Report how many lines in the listing below include the word "part". Write nothing besides the number.
--- BEGIN DATASET ---
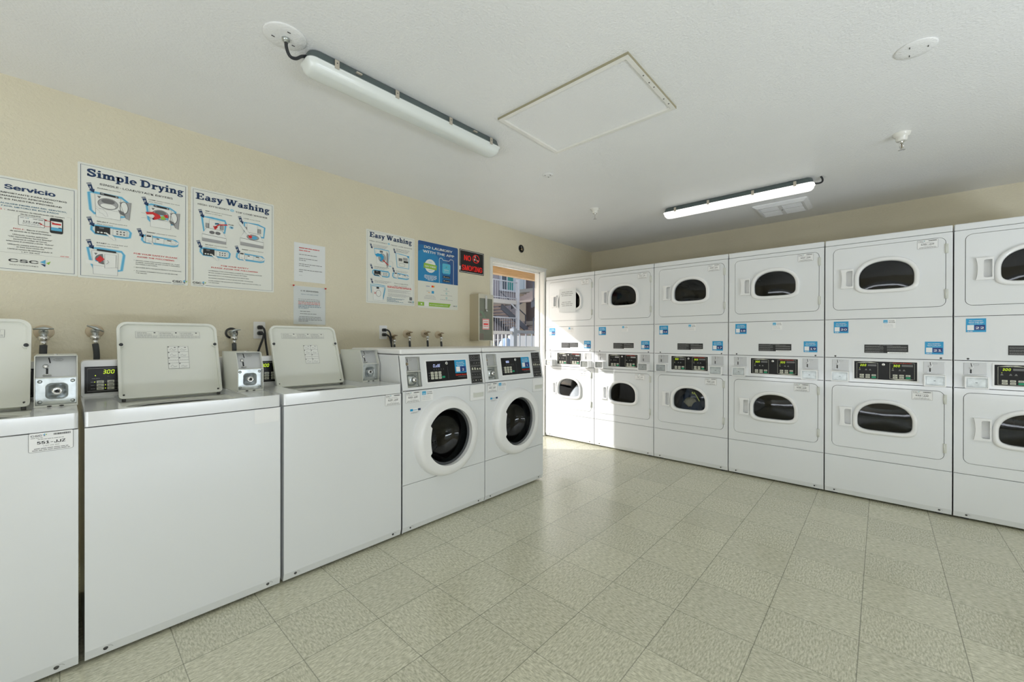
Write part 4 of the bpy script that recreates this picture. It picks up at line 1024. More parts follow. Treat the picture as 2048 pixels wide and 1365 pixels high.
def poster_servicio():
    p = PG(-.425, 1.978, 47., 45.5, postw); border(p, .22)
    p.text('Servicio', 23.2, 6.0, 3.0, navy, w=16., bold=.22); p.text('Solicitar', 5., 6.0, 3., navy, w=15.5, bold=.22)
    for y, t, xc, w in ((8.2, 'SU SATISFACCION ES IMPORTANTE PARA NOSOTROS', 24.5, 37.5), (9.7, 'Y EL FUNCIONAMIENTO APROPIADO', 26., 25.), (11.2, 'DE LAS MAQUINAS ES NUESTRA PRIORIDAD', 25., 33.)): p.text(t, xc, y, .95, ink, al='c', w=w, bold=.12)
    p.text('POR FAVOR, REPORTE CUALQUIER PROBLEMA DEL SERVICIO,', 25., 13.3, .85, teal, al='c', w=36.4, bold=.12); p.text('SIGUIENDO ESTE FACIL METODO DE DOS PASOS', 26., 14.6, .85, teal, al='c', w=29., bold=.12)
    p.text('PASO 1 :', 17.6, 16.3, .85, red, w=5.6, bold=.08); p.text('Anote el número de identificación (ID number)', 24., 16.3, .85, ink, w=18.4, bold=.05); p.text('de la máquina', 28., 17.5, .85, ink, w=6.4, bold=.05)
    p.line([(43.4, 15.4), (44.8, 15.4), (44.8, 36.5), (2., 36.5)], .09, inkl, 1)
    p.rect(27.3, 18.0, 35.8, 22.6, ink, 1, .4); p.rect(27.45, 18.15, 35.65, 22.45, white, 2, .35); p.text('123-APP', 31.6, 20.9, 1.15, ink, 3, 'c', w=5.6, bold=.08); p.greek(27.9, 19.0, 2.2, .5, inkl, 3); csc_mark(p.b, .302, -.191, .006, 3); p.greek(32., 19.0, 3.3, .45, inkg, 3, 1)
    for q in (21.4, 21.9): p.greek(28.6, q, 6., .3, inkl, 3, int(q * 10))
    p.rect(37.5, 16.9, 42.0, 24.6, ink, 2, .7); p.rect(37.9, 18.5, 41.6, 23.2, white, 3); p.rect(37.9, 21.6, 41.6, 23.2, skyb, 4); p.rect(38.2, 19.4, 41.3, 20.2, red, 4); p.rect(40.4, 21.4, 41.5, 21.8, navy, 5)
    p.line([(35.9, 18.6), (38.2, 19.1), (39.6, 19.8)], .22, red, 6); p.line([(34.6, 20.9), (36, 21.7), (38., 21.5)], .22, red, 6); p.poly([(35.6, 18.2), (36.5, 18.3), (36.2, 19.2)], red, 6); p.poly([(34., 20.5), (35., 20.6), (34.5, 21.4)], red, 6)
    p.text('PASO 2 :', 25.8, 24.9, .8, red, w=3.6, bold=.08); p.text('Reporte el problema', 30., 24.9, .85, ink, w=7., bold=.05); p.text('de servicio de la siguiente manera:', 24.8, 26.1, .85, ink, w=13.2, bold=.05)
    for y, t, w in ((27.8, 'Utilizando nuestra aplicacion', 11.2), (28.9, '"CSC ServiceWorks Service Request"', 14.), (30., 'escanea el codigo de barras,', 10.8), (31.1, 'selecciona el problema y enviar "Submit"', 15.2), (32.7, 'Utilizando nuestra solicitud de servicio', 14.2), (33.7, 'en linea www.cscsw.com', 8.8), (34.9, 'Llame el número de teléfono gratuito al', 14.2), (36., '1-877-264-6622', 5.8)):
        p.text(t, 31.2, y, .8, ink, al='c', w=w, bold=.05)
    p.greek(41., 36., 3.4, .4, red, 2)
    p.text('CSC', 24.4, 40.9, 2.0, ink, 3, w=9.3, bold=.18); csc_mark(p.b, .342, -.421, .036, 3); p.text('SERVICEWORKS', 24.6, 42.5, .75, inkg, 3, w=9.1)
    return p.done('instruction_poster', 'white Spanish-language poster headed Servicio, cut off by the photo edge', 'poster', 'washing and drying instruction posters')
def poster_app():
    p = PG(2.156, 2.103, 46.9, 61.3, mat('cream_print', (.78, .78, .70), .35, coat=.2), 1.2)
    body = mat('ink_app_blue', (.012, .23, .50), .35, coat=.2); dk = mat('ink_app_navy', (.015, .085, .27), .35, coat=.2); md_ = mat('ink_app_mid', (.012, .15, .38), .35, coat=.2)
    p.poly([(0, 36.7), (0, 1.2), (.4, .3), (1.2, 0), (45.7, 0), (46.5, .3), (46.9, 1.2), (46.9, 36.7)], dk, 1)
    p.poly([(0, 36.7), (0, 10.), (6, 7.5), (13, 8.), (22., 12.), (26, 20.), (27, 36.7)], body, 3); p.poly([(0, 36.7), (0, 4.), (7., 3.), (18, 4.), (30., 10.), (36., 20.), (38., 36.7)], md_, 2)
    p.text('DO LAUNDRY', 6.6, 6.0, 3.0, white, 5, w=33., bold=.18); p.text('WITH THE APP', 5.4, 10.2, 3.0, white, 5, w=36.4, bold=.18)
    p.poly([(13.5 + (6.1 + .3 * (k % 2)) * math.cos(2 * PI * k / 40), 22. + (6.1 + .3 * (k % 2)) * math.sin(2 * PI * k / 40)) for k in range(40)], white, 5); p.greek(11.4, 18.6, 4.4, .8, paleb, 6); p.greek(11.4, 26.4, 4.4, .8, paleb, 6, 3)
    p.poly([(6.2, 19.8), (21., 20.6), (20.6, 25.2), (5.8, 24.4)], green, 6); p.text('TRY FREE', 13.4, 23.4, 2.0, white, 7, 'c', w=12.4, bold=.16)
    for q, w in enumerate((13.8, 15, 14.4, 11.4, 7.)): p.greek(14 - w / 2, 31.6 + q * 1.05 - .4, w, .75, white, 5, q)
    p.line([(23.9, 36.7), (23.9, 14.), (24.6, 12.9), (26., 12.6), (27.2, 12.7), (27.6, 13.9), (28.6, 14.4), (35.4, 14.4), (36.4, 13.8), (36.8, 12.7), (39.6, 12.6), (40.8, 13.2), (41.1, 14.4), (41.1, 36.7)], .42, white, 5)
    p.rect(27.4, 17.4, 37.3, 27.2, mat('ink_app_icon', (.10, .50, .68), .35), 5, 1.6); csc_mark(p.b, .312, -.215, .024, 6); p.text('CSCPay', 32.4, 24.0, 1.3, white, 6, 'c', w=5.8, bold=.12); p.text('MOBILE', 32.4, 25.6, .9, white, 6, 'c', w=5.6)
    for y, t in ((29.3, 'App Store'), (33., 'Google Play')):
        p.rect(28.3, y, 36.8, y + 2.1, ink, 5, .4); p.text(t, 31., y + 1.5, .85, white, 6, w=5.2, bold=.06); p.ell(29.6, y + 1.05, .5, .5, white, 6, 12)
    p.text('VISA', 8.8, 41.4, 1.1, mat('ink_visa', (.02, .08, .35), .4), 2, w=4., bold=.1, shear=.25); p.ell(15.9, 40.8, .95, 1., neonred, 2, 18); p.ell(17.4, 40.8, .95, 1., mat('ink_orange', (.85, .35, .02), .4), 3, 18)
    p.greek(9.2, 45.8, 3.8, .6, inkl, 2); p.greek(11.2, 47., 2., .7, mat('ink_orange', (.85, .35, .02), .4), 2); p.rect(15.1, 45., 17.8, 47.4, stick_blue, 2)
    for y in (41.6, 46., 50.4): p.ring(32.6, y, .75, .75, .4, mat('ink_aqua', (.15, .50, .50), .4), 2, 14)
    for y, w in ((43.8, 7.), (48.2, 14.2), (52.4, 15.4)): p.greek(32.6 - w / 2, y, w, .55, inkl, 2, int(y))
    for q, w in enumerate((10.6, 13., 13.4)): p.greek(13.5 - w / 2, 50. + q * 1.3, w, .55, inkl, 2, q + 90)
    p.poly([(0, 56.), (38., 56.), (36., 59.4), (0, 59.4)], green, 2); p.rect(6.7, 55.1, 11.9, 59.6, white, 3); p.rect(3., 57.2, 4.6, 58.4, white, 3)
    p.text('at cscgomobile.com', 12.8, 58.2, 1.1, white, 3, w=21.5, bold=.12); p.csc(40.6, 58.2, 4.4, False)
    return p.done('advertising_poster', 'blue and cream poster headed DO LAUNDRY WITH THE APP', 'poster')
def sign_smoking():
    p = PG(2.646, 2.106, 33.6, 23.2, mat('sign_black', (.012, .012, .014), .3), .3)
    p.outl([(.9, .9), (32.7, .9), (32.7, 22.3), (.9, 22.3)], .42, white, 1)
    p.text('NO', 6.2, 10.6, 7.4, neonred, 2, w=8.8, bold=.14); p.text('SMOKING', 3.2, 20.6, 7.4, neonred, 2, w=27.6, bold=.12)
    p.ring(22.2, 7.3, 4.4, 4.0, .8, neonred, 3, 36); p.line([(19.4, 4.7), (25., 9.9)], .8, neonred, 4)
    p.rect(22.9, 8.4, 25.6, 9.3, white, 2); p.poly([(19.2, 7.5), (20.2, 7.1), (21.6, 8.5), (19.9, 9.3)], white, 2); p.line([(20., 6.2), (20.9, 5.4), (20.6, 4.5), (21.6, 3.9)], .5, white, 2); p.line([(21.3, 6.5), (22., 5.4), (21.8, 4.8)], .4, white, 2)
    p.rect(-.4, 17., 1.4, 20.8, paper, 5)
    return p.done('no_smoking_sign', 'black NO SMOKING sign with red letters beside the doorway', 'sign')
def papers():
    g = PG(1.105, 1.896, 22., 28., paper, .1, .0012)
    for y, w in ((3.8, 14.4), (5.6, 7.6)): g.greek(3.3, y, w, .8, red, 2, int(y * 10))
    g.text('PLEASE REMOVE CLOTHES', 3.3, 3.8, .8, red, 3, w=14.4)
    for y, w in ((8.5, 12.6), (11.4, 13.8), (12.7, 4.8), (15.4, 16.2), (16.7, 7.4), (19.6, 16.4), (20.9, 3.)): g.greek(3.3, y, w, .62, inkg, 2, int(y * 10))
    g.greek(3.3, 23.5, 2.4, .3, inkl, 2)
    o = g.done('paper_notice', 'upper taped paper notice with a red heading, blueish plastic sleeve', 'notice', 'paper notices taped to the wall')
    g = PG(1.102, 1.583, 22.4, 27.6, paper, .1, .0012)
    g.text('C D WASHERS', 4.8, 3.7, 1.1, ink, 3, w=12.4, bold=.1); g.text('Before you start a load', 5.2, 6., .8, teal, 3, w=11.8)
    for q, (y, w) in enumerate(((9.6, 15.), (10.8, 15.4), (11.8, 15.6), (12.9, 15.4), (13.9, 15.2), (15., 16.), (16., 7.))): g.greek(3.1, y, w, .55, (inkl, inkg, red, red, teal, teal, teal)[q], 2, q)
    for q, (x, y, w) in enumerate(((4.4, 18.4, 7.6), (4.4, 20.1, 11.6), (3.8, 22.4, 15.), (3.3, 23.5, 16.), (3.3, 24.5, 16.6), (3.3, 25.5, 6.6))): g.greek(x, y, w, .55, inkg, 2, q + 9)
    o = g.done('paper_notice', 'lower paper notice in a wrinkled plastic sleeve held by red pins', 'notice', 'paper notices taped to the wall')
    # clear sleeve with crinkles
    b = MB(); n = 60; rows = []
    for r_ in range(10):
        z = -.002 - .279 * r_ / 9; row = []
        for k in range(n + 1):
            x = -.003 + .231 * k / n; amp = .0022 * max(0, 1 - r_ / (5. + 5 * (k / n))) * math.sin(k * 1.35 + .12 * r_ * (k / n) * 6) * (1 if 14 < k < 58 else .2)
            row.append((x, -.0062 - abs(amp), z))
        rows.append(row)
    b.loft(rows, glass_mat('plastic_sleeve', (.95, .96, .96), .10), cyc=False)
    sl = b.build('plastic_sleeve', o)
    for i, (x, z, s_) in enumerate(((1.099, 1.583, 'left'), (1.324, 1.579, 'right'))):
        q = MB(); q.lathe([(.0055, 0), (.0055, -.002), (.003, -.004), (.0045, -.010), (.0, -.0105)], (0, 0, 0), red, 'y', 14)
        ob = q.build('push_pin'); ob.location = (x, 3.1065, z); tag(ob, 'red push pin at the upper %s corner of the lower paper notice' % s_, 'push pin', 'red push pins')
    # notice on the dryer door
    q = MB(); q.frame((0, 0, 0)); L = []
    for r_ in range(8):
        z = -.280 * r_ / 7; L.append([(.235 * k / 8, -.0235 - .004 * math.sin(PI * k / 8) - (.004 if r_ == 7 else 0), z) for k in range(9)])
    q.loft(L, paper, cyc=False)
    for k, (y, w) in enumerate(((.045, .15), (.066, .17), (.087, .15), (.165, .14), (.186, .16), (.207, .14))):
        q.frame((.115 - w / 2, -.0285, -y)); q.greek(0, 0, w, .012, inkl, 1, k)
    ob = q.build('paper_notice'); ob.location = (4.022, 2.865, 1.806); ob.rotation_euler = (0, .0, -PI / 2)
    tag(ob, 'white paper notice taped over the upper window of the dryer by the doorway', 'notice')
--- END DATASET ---
--- BEGIN DATASET ---
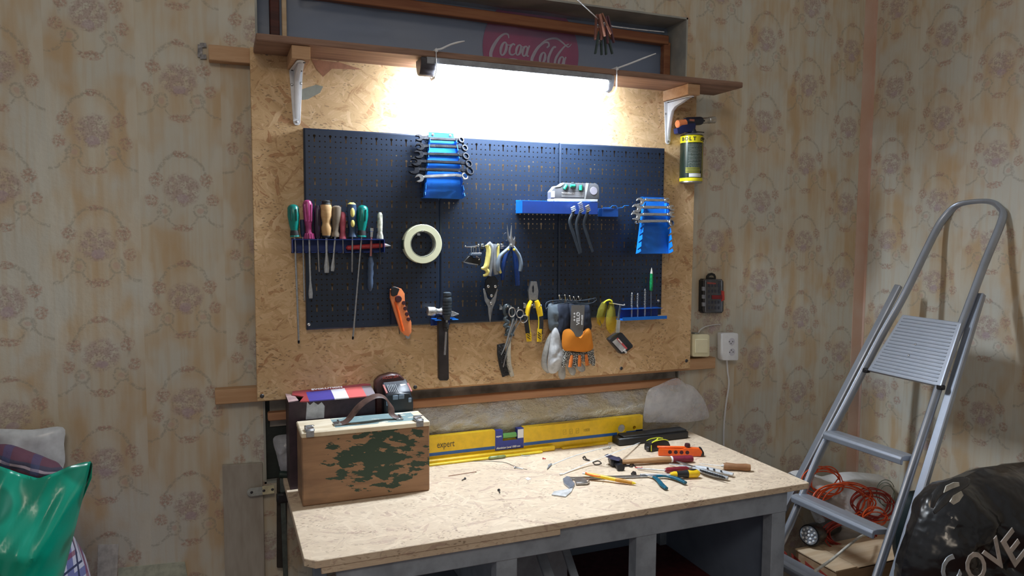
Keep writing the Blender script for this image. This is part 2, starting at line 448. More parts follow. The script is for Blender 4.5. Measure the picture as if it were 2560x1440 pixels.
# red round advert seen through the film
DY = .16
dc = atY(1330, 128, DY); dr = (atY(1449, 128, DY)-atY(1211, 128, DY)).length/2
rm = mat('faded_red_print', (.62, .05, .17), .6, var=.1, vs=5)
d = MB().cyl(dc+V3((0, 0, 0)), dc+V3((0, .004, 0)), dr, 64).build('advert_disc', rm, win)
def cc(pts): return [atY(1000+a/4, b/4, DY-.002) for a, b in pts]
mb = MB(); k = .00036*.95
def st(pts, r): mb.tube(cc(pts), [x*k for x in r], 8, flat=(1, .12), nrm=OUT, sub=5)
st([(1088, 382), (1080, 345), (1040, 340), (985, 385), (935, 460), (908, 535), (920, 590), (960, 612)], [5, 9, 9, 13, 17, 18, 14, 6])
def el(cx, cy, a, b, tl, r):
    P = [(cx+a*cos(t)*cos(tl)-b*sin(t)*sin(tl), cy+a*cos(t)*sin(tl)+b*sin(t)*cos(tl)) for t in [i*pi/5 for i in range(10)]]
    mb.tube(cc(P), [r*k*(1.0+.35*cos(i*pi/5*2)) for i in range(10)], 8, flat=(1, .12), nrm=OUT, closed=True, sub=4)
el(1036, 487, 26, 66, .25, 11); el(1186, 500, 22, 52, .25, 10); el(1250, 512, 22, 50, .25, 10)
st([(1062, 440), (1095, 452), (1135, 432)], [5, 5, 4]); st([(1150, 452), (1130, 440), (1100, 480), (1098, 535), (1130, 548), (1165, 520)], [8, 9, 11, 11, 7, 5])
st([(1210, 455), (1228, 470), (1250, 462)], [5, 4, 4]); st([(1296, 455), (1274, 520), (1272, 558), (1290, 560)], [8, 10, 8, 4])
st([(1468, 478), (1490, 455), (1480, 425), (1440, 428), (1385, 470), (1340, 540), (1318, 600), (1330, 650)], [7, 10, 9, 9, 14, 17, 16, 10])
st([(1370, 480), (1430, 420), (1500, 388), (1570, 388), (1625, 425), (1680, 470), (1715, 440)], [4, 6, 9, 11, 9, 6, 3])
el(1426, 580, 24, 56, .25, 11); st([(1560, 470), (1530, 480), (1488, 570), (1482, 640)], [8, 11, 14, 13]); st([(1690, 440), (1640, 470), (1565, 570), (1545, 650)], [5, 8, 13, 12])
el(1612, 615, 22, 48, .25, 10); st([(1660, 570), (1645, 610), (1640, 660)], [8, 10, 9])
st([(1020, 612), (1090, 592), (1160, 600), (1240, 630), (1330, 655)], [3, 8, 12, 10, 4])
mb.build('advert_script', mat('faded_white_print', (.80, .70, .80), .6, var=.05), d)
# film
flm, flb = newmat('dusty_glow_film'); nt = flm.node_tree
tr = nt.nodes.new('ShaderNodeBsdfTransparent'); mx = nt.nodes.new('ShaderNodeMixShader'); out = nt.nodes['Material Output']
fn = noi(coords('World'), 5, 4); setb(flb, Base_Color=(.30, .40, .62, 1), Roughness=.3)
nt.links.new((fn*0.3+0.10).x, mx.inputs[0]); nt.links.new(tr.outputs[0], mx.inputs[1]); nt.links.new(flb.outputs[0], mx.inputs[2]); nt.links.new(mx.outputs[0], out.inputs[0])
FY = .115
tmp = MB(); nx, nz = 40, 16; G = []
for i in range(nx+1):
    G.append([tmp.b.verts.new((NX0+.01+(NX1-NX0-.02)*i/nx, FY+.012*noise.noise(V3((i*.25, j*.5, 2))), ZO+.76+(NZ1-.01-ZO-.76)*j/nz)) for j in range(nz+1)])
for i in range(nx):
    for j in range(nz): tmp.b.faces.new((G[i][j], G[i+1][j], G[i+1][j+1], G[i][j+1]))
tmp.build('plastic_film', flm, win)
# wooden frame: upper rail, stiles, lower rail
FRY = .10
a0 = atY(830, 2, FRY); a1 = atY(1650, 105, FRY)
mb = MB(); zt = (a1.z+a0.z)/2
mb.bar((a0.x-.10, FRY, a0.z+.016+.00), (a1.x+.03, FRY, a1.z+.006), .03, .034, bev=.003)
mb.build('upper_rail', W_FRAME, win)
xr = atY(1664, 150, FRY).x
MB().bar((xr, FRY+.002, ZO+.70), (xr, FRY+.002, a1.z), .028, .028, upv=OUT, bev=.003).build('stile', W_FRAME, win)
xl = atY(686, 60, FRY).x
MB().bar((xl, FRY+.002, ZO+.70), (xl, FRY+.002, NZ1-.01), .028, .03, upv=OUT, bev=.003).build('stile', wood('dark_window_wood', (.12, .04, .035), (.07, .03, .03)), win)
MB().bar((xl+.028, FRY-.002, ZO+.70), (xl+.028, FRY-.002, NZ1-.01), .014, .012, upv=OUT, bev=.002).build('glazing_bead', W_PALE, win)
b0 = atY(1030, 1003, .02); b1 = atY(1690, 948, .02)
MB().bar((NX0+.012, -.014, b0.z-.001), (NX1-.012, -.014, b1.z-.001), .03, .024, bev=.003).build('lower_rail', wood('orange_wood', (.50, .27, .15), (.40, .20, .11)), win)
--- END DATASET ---
» **OUTPUT FOR THIS EXERCISE**
2